NavList:
A Community Devoted to the Preservation and Practice of Celestial Navigation and Other Methods of Traditional Wayfinding
Re: Leap second today
From: Lu Abel
Date: 2012 Jul 2, 08:42 -0700
From: Lu Abel
Date: 2012 Jul 2, 08:42 -0700
Geoffrey:
I have only the vaguest knowledge of land surveying techniques, but I am forced to ask two questions:
1. Do land surveyors do astronomical observations to establish position any more? Every surveying crew I observe these days seems to have one of these high-precision GPS devices. In fact, did they ever do it except, for example, to establish the position of some island in the Pacific? Every illustration of surveying techniques I've seen seem to be based on distances and angles from known starting points (called, I believe, traverses). The Great Survey of India, a 60-year effort to map the boundaries of the subcontinent, was strictly trignometric; if celestial
observations were part of the surveyor's repitorie, would they not have been used here?

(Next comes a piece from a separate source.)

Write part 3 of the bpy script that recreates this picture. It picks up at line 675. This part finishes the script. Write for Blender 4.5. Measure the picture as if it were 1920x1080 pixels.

2. If land surveyors were to attempt to do high-precision location via celestial sights, would they use the NA for celestial data or a publication giving celestial data to even higher precision?
We're talking about the Nautical Almanac, which is intended for celestial navigation of ships. I suspect an almanac with data that, with perfect observations, gives location to within 0.1 nautical mile is quite sufficient for the task.
From: Geoffrey Kolbe <geoffreykolbe@compuserve.com>
To: NavList@fer3.com
Sent: Sunday, July 1, 2012 10:04 PM
Subject: [NavList] Re: Leap second today
Gary wrote:
> Before I would start worrying about the difference between UT1 and UTC, I would first have to figure out how to time the sight to a precision of better one second.
>
> gl
It is an argument that the precision of marine sextant measurements is such that we need not bother ourselves about the difference between UT1 and UTC, but for other users of the NA such as surveyors or land based navigators who would use a theodolite, the limiting factor becomes the accuracy of the NA tables and their accuracy is better than one second.